When he gets back on his ship, Mellor calls Grey, the chief mate, and makes clear that he intends to rescue the men and reveals all the details he’s observed.
That night Mellor, the mate, and two other members of the crew go ashore. On the way to put their rescue into effect, they encounter a tearful woman whose son was executed that day – and who is to have another one executed the next day. There doesn’t seem to be any reason to have this encounter. The woman, a Greek woman we learn at the end of the story, doesn’t complicate the rescue operation at all. I suspect Hodgson stuck it in for padding and extra sentiment.

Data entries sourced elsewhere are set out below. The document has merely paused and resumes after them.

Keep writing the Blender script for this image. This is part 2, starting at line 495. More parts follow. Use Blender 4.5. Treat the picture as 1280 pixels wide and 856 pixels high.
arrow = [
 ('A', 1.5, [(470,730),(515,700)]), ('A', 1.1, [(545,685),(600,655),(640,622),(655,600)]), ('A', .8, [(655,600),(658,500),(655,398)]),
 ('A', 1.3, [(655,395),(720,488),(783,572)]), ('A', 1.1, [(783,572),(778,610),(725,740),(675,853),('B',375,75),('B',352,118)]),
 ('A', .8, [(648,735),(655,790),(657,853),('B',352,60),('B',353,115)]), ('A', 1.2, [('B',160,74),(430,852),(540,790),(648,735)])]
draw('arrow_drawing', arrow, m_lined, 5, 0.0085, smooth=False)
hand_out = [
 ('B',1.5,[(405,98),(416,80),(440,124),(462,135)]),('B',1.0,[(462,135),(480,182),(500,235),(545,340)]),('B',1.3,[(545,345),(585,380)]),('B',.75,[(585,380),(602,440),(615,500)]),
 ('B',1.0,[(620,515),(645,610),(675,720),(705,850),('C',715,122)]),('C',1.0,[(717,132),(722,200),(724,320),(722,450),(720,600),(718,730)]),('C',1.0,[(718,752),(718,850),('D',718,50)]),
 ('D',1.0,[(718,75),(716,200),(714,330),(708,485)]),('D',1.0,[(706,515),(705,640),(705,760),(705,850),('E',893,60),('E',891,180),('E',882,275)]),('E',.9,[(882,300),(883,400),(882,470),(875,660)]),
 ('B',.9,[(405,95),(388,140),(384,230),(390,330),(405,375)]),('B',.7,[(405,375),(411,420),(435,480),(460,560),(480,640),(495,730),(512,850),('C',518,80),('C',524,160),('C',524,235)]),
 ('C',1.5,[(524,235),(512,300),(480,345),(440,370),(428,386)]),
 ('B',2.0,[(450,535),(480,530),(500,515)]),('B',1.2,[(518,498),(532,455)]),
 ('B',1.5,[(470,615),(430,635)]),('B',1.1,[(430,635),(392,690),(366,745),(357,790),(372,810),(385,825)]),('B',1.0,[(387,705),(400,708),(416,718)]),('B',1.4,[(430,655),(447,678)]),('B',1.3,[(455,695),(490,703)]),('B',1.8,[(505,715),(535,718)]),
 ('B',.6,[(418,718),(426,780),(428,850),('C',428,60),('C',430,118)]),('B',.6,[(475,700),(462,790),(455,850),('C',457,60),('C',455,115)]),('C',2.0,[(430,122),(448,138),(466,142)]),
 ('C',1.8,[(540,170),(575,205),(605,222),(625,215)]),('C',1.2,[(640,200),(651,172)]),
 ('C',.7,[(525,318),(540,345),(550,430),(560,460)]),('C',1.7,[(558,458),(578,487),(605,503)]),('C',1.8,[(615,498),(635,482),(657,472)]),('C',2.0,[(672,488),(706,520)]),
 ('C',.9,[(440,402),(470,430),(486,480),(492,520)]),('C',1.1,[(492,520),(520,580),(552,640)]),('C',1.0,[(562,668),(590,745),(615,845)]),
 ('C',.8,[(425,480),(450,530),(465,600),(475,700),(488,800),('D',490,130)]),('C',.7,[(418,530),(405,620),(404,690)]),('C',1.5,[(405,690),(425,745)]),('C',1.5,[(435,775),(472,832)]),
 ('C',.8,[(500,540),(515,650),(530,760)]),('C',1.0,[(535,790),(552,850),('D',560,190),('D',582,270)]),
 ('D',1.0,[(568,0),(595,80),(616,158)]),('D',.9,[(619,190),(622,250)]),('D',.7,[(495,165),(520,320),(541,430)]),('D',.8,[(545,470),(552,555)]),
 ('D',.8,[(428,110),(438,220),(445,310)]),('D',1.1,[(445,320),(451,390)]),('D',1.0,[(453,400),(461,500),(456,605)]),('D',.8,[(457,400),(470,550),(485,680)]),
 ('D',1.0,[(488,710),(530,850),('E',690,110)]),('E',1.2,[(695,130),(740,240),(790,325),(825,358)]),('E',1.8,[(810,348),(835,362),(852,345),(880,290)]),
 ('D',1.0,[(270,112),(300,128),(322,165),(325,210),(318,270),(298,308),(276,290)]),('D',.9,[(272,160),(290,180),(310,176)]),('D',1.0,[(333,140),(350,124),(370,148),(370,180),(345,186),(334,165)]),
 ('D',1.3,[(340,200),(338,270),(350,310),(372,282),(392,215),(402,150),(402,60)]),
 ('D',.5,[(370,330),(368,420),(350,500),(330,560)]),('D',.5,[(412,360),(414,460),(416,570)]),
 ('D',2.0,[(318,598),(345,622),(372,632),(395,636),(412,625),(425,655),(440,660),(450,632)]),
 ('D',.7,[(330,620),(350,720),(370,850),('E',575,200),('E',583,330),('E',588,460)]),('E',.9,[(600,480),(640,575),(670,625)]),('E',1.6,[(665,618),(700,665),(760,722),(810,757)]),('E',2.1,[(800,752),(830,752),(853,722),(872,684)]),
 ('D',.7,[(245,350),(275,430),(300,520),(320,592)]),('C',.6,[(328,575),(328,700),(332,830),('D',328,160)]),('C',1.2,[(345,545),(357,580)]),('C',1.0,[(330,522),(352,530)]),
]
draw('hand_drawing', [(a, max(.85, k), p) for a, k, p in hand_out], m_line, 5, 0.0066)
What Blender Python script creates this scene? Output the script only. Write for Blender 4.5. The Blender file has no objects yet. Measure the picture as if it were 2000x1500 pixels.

That rescue plan involves rigging a ship’s spar off a cliff and above the municipal hall. The bars are cut away from the windows and the men, after some trouble from the guards, are hoisted away using a sling hung from the mast.
The “merciful plunder” of the youths is accomplished.
The story ends on a humorous note:
Captain Mellor still trades along the Adriatic coast. And to this day, such is the irony of life’s rewards, the little Frenchman never meets him without a resentful memory of his grimly brutal harshness of heart.
Often he refers to the miraculous escape of the doomed boys. And always the captain grunts unsympathetically. Then the little Frenchman mutters as he crosses himself devoutly:
’But the good God was kinder than you.’